** Start Raw data **

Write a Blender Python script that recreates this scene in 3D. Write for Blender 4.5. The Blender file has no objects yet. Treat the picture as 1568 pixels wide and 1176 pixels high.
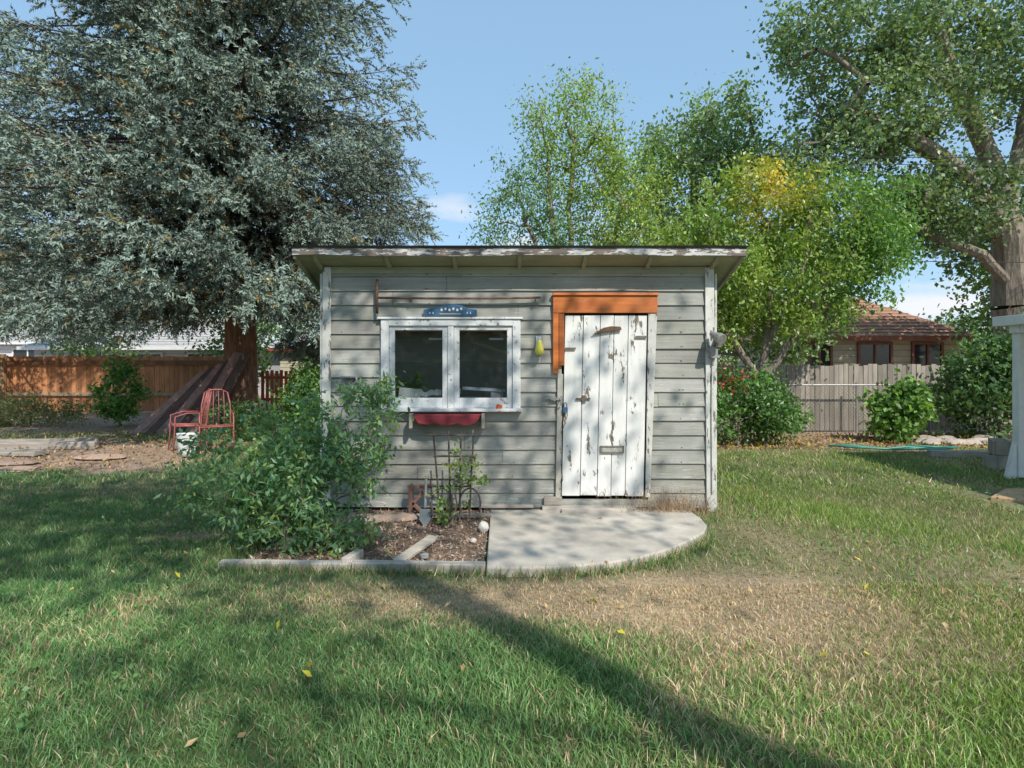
import bpy, bmesh, math, random
import numpy as np
from mathutils import Vector, Matrix, Euler
rng=np.random.default_rng(7); random.seed(7)
sc=bpy.context.scene
COL=sc.collection

# ------------------------------------------------------------------ mesh builder
class MB:
    def __init__(s): s.V=[];s.F=[];s.M=[];s.C=[];s.n=0
    def add(s,V,F,mat=0,col=(1,1,1)):
        V=np.asarray(V,float).reshape(-1,3); F=np.asarray(F,int)
        c=np.asarray(col,float)
        if c.ndim==1: c=np.tile(c,(len(V),1))
        s.V.append(V);s.C.append(c);s.F.append(F+s.n);s.M.append(np.full(len(F),mat));s.n+=len(V)
    def hexa(s,P,mat=0,col=(1,1,1)):
        s.add(P,[[0,3,2,1],[4,5,6,7],[0,1,5,4],[1,2,6,5],[2,3,7,6],[3,0,4,7]],mat,col)
    def box(s,x0,x1,y0,y1,z0,z1,mat=0,col=(1,1,1)):
        s.hexa([(x0,y0,z0),(x1,y0,z0),(x1,y1,z0),(x0,y1,z0),(x0,y0,z1),(x1,y0,z1),(x1,y1,z1),(x0,y1,z1)],mat,col)
    def rbox(s,c,size,rot=(0,0,0),mat=0,col=(1,1,1)):
        R=np.array(Euler(rot).to_matrix()); h=np.array(size)/2
        P=np.array([(-1,-1,-1),(1,-1,-1),(1,1,-1),(-1,1,-1),(-1,-1,1),(1,-1,1),(1,1,1),(-1,1,1)])*h
        s.hexa(P@R.T+np.array(c),mat,col)
    def prism(s,pts,a,b,plane='XY',mat=0,col=(1,1,1)):
        n=len(pts)
        if plane=='XY': f=lambda p,w:(p[0],p[1],w)
        elif plane=='XZ': f=lambda p,w:(p[0],w,p[1])
        else: f=lambda p,w:(w,p[0],p[1])
        V=[f(p,a) for p in pts]+[f(p,b) for p in pts]
        s.add(V,[list(range(n))[::-1]],mat,col)
        o=s.n-2*n
        s.F.append(np.array([list(range(n,2*n))])+o); s.M.append(np.array([mat]))
        s.F.append(np.array([[i,(i+1)%n,n+(i+1)%n,n+i] for i in range(n)])+o); s.M.append(np.full(n,mat))
    def tube(s,pts,r,n=8,mat=0,col=(1,1,1),caps=True):
        pts=[Vector(p) for p in pts]; m=len(pts)
        if not hasattr(r,'__len__'): r=[r]*m
        V=[];up=None
        for i,p in enumerate(pts):
            d=(pts[min(i+1,m-1)]-pts[max(i-1,0)])
            if d.length<1e-9: d=Vector((0,0,1))
            d.normalize()
            if up is None: up=Vector((0,0,1)) if abs(d.z)<.9 else Vector((1,0,0))
            a=(up-d*up.dot(d)); a.normalize(); b=d.cross(a); up=a
            for k in range(n):
                t=2*math.pi*k/n
                V.append(p+(a*math.cos(t)+b*math.sin(t))*r[i])
        F=[[i*n+k,i*n+(k+1)%n,(i+1)*n+(k+1)%n,(i+1)*n+k] for i in range(m-1) for k in range(n)]
        s.add([tuple(v) for v in V],F,mat,col)
        if caps:
            base=s.n-len(V)
            s.F.append(np.array([list(range(n))[::-1]])+base); s.M.append(np.array([mat]))
            s.F.append(np.array([list(range((m-1)*n,m*n))])+base); s.M.append(np.array([mat]))
    def edges(s,A,B,ra,rb,n=5,mat=0,col=(1,1,1)):
        A=np.asarray(A);B=np.asarray(B);d=B-A;L=np.linalg.norm(d,axis=1,keepdims=True)+1e-9;d=d/L
        ref=np.where(np.abs(d[:,2:3])<.9,np.array([[0,0,1.]]),np.array([[1.,0,0]]))
        a=np.cross(d,ref);a/=np.linalg.norm(a,axis=1,keepdims=True);b=np.cross(d,a)
        t=np.arange(n)*2*math.pi/n
        ring=a[:,None,:]*np.cos(t)[None,:,None]+b[:,None,:]*np.sin(t)[None,:,None]
        R0=A[:,None,:]+ring*np.asarray(ra)[:,None,None]; R1=B[:,None,:]+ring*np.asarray(rb)[:,None,None]
        V=np.concatenate([R0,R1],1).reshape(-1,3); k=np.arange(n)
        f=np.stack([k,(k+1)%n,n+(k+1)%n,n+k],1)
        F=(np.arange(len(A))[:,None,None]*2*n+f[None]).reshape(-1,4)
        s.add(V,F,mat,col)
    def leaves(s,C,L,W,col,mat=0,droop=0.0,up=0.4):
        n=len(C); a=rng.normal(size=(n,3)); a[:,2]-=droop; a/=np.linalg.norm(a,axis=1,keepdims=True)
        r=rng.normal(size=(n,3)); r[:,2]+=up; b=np.cross(r,a); b/=np.linalg.norm(b,axis=1,keepdims=True)+1e-9
        nn=np.cross(a,b); L=np.asarray(L).reshape(-1,1)*np.ones((n,1)); W=np.asarray(W).reshape(-1,1)*np.ones((n,1))
        m=C+a*L*.42+nn*L*.06
        V=np.stack([C,m+b*W*.5,C+a*L,m-b*W*.5],1).reshape(-1,3)
        F=np.arange(n)[:,None]*4+np.arange(4)[None]
        s.add(V,F,mat,np.repeat(col,4,axis=0))
    def build(s,name,mats,parent=None,smooth=False,bevel=0):
        V=np.concatenate(s.V);C=np.concatenate(s.C)
        me=bpy.data.meshes.new(name)
        loops=np.concatenate([f.ravel() for f in s.F]); tot=np.concatenate([np.full(len(f),f.shape[1]) for f in s.F])
        st=np.concatenate([[0],np.cumsum(tot)[:-1]])
        me.vertices.add(len(V));me.vertices.foreach_set("co",V.ravel().astype(np.float32))
        me.loops.add(len(loops));me.loops.foreach_set("vertex_index",loops.astype(np.int32))
        me.polygons.add(len(tot));me.polygons.foreach_set("loop_start",st.astype(np.int32))
        me.polygons.foreach_set("material_index",np.concatenate(s.M).astype(np.int32))
        me.polygons.foreach_set("use_smooth",np.full(len(tot),smooth))
        me.update(calc_edges=True)
        at=me.color_attributes.new("Col",'FLOAT_COLOR','POINT')
        at.data.foreach_set("color",np.hstack([C,np.ones((len(C),1))]).ravel().astype(np.float32))
        if not isinstance(mats,(list,tuple)): mats=[mats]
        for m in mats: me.materials.append(m)
        ob=bpy.data.objects.new(name,me);COL.objects.link(ob)
        if parent: ob.parent=parent
        if bevel:
            b=ob.modifiers.new("bev",'BEVEL');b.width=bevel;b.segments=2;b.limit_method='ANGLE'
        return ob
def empty(name):
    e=bpy.data.objects.new(name,None);COL.objects.link(e);return e

# ------------------------------------------------------------------ materials
def mat(name,c1,c2=None,scale=(6,6,6),rough=.8,bump=.2,detail=6,peel=None,peel_scale=(5,5,5),peel_t=.6,peel_w=.04,metal=0,grime=0,bdist=.01,low=None):
    m=bpy.data.materials.new(name);m.use_nodes=True;N=m.node_tree.nodes;Lk=m.node_tree.links
    P=N['Principled BSDF'];P.inputs['Roughness'].default_value=rough;P.inputs['Metallic'].default_value=metal
    tc=N.new('ShaderNodeTexCoord')
    def noise(sc_,det=6,rg=.6):
        mp=N.new('ShaderNodeMapping');mp.inputs['Scale'].default_value=sc_;Lk.new(tc.outputs['Object'],mp.inputs['Vector'])
        n=N.new('ShaderNodeTexNoise');n.inputs['Scale'].default_value=1;n.inputs['Detail'].default_value=det;n.inputs['Roughness'].default_value=rg
        Lk.new(mp.outputs[0],n.inputs['Vector']);return n.outputs['Fac']
    def ramp(f,a,b,c=0,d=1):
        r=N.new('ShaderNodeMapRange');r.inputs[1].default_value=a;r.inputs[2].default_value=b;r.inputs[3].default_value=c;r.inputs[4].default_value=d;Lk.new(f,r.inputs[0]);return r.outputs[0]
    def mix(f,a,b,mode='MIX'):
        x=N.new('ShaderNodeMix');x.data_type='RGBA';x.blend_type=mode
        if isinstance(f,(int,float)): x.inputs[0].default_value=f
        else: Lk.new(f,x.inputs[0])
        for i,v in ((6,a),(7,b)):
            if isinstance(v,tuple): x.inputs[i].default_value=(*v,1)
            else: Lk.new(v,x.inputs[i])
        return x.outputs[2]
    f=noise(scale,detail)
    col=mix(ramp(f,.32,.68),c1,c2 or tuple(v*.75 for v in c1))
    h=f
    if peel:
        pf=noise(peel_scale,9,.7)
        if low:   # more wear close to the ground
            sp=N.new('ShaderNodeSeparateXYZ');Lk.new(tc.outputs['Object'],sp.inputs[0])
            lw=ramp(sp.outputs[2],low[0],low[1],low[2],0)
            ad=N.new('ShaderNodeMath');Lk.new(pf,ad.inputs[0]);Lk.new(lw,ad.inputs[1]);pf=ad.outputs[0]
        pm=ramp(pf,peel_t,peel_t+peel_w)
        g=noise(tuple(v*3 for v in scale),4)
        col=mix(pm,col,mix(g,peel,tuple(v*.45 for v in peel)))
        sb=N.new('ShaderNodeMath');sb.operation='SUBTRACT';Lk.new(f,sb.inputs[0]);Lk.new(pm,sb.inputs[1]);h=sb.outputs[0]
    if grime:
        gf=noise((1.3,1.3,1.3),7,.65)
        col=mix(ramp(gf,.35,.7),col,mix(grime,col,(.09,.08,.06)))
    at=N.new('ShaderNodeAttribute');at.attribute_name='Col'
    col=mix(1.0,col,at.outputs['Color'],'MULTIPLY')
    Lk.new(col,P.inputs['Base Color'])
    if bump:
        b=N.new('ShaderNodeBump');b.inputs['Strength'].default_value=bump;b.inputs['Distance'].default_value=bdist
        Lk.new(h,b.inputs['Height']);Lk.new(b.outputs[0],P.inputs['Normal'])
    return m
def leafmat(name,trans=.35,gain=(1,1,1),gloss=.05,rough=.4):
    m=bpy.data.materials.new(name);m.use_nodes=True;N=m.node_tree.nodes;Lk=m.node_tree.links
    N.remove(N['Principled BSDF'])
    at=N.new('ShaderNodeAttribute');at.attribute_name='Col'
    def mul(c):
        mu=N.new('ShaderNodeMix');mu.data_type='RGBA';mu.blend_type='MULTIPLY';mu.inputs[0].default_value=1
        Lk.new(at.outputs['Color'],mu.inputs[6]);mu.inputs[7].default_value=(*c,1);return mu.outputs[2]
    d=N.new('ShaderNodeBsdfDiffuse');Lk.new(mul(gain),d.inputs['Color']);o=d.outputs[0]
    if trans:
        t=N.new('ShaderNodeBsdfTranslucent');Lk.new(mul((gain[0]*1.5,gain[1]*1.5,gain[2]*.7)),t.inputs['Color'])
        x=N.new('ShaderNodeMixShader');x.inputs[0].default_value=trans
        Lk.new(o,x.inputs[1]);Lk.new(t.outputs[0],x.inputs[2]);o=x.outputs[0]
    if gloss:
        g=N.new('ShaderNodeBsdfGlossy');g.inputs['Roughness'].default_value=rough
        y=N.new('ShaderNodeMixShader');y.inputs[0].default_value=gloss
        Lk.new(o,y.inputs[1]);Lk.new(g.outputs[0],y.inputs[2]);o=y.outputs[0]
    Lk.new(o,N['Material Output'].inputs[0])
    return m
M_leaf=leafmat('leaf',.36,(1.7,1.65,1.8),.04); M_litter=leafmat('litter',0,(1.2,1.2,1.2),0); M_needle=leafmat('needle',0,(1.4,1.4,1.36),0); M_grass=leafmat('grass_blade',.22,(1.5,1.45,1.55),.04,.4)
M_bark=mat('bark',(.34,.28,.22),(.15,.12,.095),(14,14,3),.95,1,bdist=.04)
M_barkred=mat('bark_spruce',(.34,.18,.115),(.13,.07,.05),(16,16,4),.95,1,bdist=.05)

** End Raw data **

**Task goal**
Repeat the lines above, starting at the first and stopping after the line that holds "COL=sc.collection", with the pictures left out.

**Solution to this exercise**
Write a Blender Python script that recreates this scene in 3D. Write for Blender 4.5. The Blender file has no objects yet. Treat the picture as 1568 pixels wide and 1176 pixels high.
import bpy, bmesh, math, random
import numpy as np
from mathutils import Vector, Matrix, Euler
rng=np.random.default_rng(7); random.seed(7)
sc=bpy.context.scene
COL=sc.collection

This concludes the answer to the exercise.